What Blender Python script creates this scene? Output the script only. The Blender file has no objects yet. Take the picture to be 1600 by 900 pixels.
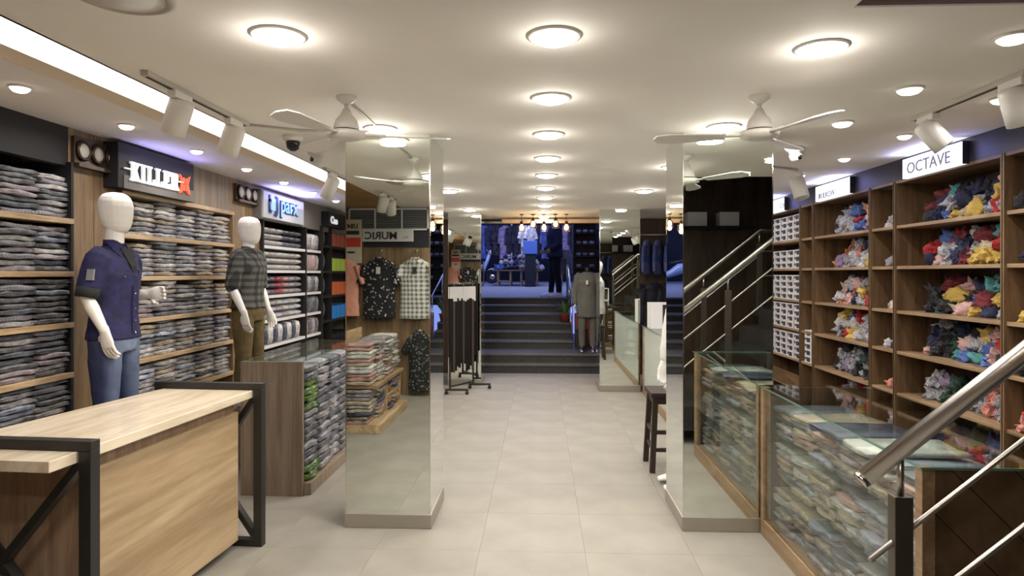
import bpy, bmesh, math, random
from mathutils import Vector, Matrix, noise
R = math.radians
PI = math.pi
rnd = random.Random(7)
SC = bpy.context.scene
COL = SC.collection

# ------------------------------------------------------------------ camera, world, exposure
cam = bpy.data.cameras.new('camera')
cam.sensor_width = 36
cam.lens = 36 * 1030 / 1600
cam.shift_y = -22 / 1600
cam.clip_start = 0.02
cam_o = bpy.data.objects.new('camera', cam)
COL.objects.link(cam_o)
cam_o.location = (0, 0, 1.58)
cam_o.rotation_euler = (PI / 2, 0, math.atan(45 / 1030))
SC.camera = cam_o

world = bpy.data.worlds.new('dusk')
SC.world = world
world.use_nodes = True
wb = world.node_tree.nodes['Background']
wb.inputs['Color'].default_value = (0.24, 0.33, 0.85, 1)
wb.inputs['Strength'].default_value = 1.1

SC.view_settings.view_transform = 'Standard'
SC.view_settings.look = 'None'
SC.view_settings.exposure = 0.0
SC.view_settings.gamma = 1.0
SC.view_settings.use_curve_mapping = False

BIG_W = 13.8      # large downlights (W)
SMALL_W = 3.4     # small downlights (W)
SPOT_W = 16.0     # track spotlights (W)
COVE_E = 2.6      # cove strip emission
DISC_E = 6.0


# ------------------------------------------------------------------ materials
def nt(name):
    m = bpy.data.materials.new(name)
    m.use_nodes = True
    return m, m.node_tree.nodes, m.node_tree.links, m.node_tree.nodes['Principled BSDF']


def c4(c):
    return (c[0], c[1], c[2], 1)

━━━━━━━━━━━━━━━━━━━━

▶ **Exercise directions**: Restate the entire listing word for word, excluding pictures.

▶ **Finished answer**:
What Blender Python script creates this scene? Output the script only. The Blender file has no objects yet. Take the picture to be 1600 by 900 pixels.
import bpy, bmesh, math, random
from mathutils import Vector, Matrix, noise
R = math.radians
PI = math.pi
rnd = random.Random(7)
SC = bpy.context.scene
COL = SC.collection

# ------------------------------------------------------------------ camera, world, exposure
cam = bpy.data.cameras.new('camera')
cam.sensor_width = 36
cam.lens = 36 * 1030 / 1600
cam.shift_y = -22 / 1600
cam.clip_start = 0.02
cam_o = bpy.data.objects.new('camera', cam)
COL.objects.link(cam_o)
cam_o.location = (0, 0, 1.58)
cam_o.rotation_euler = (PI / 2, 0, math.atan(45 / 1030))
SC.camera = cam_o

world = bpy.data.worlds.new('dusk')
SC.world = world
world.use_nodes = True
wb = world.node_tree.nodes['Background']
wb.inputs['Color'].default_value = (0.24, 0.33, 0.85, 1)
wb.inputs['Strength'].default_value = 1.1

SC.view_settings.view_transform = 'Standard'
SC.view_settings.look = 'None'
SC.view_settings.exposure = 0.0
SC.view_settings.gamma = 1.0
SC.view_settings.use_curve_mapping = False

BIG_W = 13.8      # large downlights (W)
SMALL_W = 3.4     # small downlights (W)
SPOT_W = 16.0     # track spotlights (W)
COVE_E = 2.6      # cove strip emission
DISC_E = 6.0


# ------------------------------------------------------------------ materials
def nt(name):
    m = bpy.data.materials.new(name)
    m.use_nodes = True
    return m, m.node_tree.nodes, m.node_tree.links, m.node_tree.nodes['Principled BSDF']


def c4(c):
    return (c[0], c[1], c[2], 1)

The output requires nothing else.